AGES AND ORIGINS OF LOW-TI MAGNETITE DEPOSITS OF THE EASTERN ADIRONDACKS: SHRIMP U-PB AND REE EVIDENCE FROM COMPLEXLY ZONED ZIRCON

The origins of Adirondack low-Ti iron deposits (magmatic vs. hydrothermal) remain unresolved despite decades of field and laboratory investigations. Also still in question are the number and duration of episodes responsible for Fe-ore formation. To provide temporal constraints on ore-forming processes in the eastern Adirondacks, we report detailed SHRIMP U-Pb geochronology and REE data for zircon from magnetite ores and adjacent quartz-albite host rocks (altered microperthite granite) at the Skiff Mtn. and Hammondville magnetite deposits.

Zircon in magnetite from the Schofield mine (Skiff Mtn.) is mostly euhedral, blocky, and colorless. High resolution CL imagery reveals an internal stratigraphy of three sector-zoned rims (mR1, mR2, and mR3) that occur in all grains. Zircon from altered granite has partially resorbed oscillatory-zoned cores (gC), plus 3 episodes of rims (gR1, gR2, and gR3). Ages of Fe-ore zircon rims are 1030 ± 12 (mR1), 1022 ± 10 (mR2), and 996 ± 8 Ma (mR3); ages for altered granite zircon are 1116 ± 9 Ma (gC), 1044 ± 8 (gR1), 1041 ± 12 (gR2), and 1016 ± 10 Ma (gR3). Th/U and REE data indicate that gC is igneous and dates the time of emplacement of the granite protolith, whereas mR1 and mR2 are approximately coeval with gR2, and gR3, and are of hydrothermal origin. Geochemical evidence suggests that gR1and mR3 formed during separate metamorphic events.

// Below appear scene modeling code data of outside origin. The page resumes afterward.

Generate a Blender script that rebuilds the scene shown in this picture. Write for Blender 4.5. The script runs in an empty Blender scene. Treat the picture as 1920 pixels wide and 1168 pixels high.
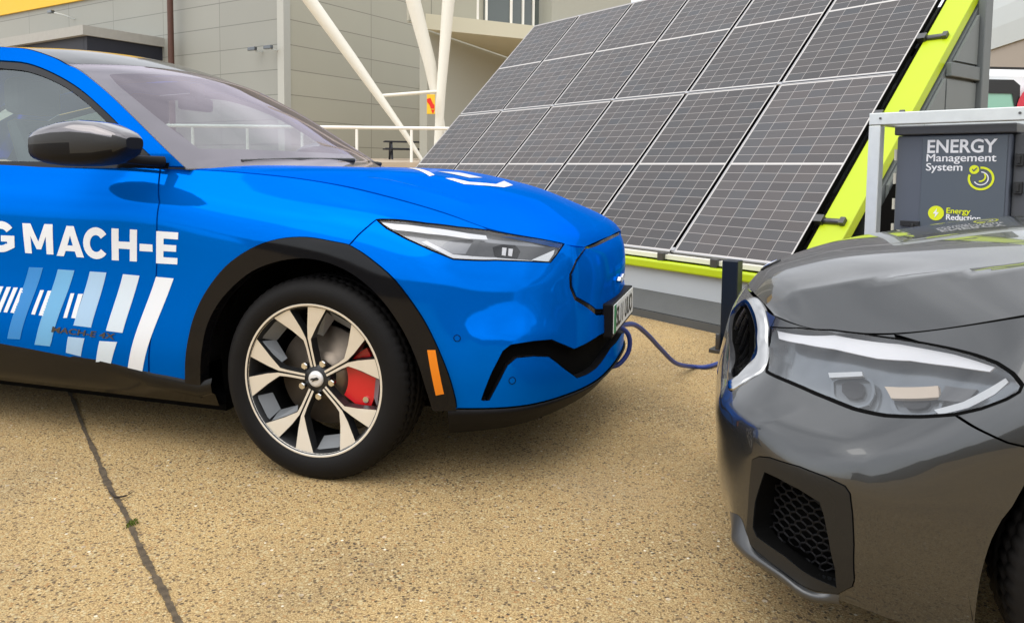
import bpy, bmesh, math, random
import numpy as np
from mathutils import Vector, Matrix, geometry
from math import radians as R, sin, cos, pi
random.seed(7)
C=bpy.context.scene
# ---------------------------------------------------------------- camera, sky, sun, exposure
cd=bpy.data.cameras.new('camera'); cam=bpy.data.objects.new('camera',cd); C.collection.objects.link(cam); C.camera=cam
cd.sensor_width=36; cd.lens=27; cd.shift_y=-159/1920; cd.clip_start=.05; cd.clip_end=2000
_p=math.atan(105/1440); _r=.011
_fw=Vector((0,cos(_p),-sin(_p))); _u0=Vector((0,sin(_p),cos(_p))); _x0=Vector((1,0,0))
_x=_x0*cos(_r)+_u0*sin(_r); _u=_u0*cos(_r)-_x0*sin(_r)
_m=Matrix.Identity(4)
for i in range(3): _m[i][0]=_x[i]; _m[i][1]=_u[i]; _m[i][2]=-_fw[i]
_m.translation=Vector((0,0,1.0895)); cam.matrix_world=_m
SUN_EL,SUN_AZ=R(60),R(222)          # azimuth clockwise from +Y: the sun is behind and to the left of the camera
w=bpy.data.worlds.new('World'); C.world=w; w.use_nodes=True
nt=w.node_tree; sky=nt.nodes.new('ShaderNodeTexSky'); sky.sky_type='NISHITA'; sky.sun_disc=False
sky.sun_elevation=SUN_EL; sky.sun_rotation=SUN_AZ; sky.air_density=1.0; sky.dust_density=0.8; sky.ozone_density=1.0
hs=nt.nodes.new('ShaderNodeHueSaturation'); hs.inputs['Saturation'].default_value=.35
nt.links.new(sky.outputs[0],hs.inputs['Color'])
# thin cloud cover over the clear sky: brightest overhead, as an overcast sky is
tcw=nt.nodes.new('ShaderNodeTexCoord'); sxw=nt.nodes.new('ShaderNodeSeparateXYZ'); nt.links.new(tcw.outputs['Generated'],sxw.inputs[0])
rw=nt.nodes.new('ShaderNodeMapRange'); rw.inputs[1].default_value=0; rw.inputs[2].default_value=1; rw.inputs[3].default_value=2.2; rw.inputs[4].default_value=6.5; nt.links.new(sxw.outputs[2],rw.inputs[0])
nzw=nt.nodes.new('ShaderNodeTexNoise'); nzw.inputs['Scale'].default_value=2.6; nzw.inputs['Detail'].default_value=4; nt.links.new(tcw.outputs['Generated'],nzw.inputs['Vector'])
rn=nt.nodes.new('ShaderNodeMapRange'); rn.inputs[1].default_value=.36; rn.inputs[2].default_value=.64; rn.inputs[3].default_value=.62; rn.inputs[4].default_value=1.3; nt.links.new(nzw.outputs[0],rn.inputs[0])
mw=nt.nodes.new('ShaderNodeMath'); mw.operation='MULTIPLY'; nt.links.new(rw.outputs[0],mw.inputs[0]); nt.links.new(rn.outputs[0],mw.inputs[1])
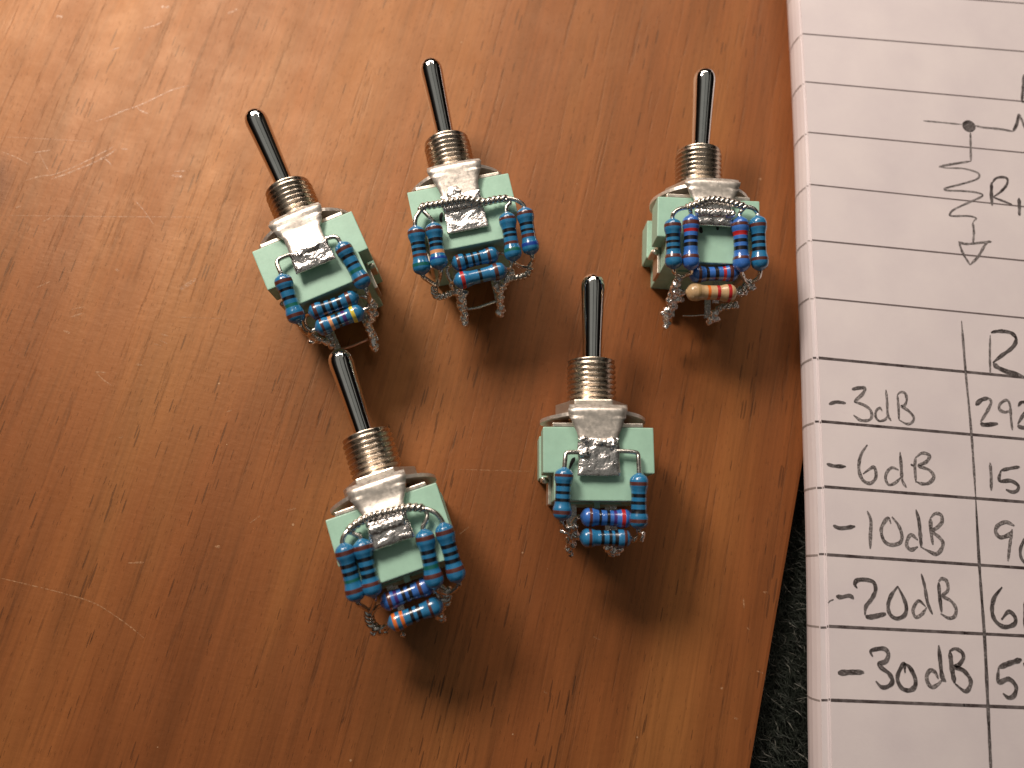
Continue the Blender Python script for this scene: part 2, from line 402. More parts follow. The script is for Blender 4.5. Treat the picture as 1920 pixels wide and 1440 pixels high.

Zircon in magnetite from the Blacksmith mine (Hammondville) is equant to oblong, and brown; zircon from the altered granite is euhedral and dark brown. In CL, the Fe-ore zircon displays 3 sector-zoned rims; zircon from the altered granite host contains strongly resorbed oscillatory-zoned cores, and at least two episodes of rims. Ages for Fe-ore zircon rims are 1059 ± 7, 1028 ± 5, and 1007 ± 4 Ma; ages for altered granite zircon are 1117 ± 18 Ma (igneous cores), plus 1044 ± 6 and 1037 ± 7 Ma (rims). Th/U and REE data suggest that all rims from both samples are metamorphic in origin.

These results indicate that emplacement of the host granites (~1120-1110 Ma) occurred about 90-40 m.y. prior to the beginning of ore formation, which began during the Ottawan event, and persisted episodically until at least 1000 Ma (Rigolet event). Thus, these data support interpretations of hydrothermal and metamorphic (i.e. post-magmatic) origins for these two magnetite deposits.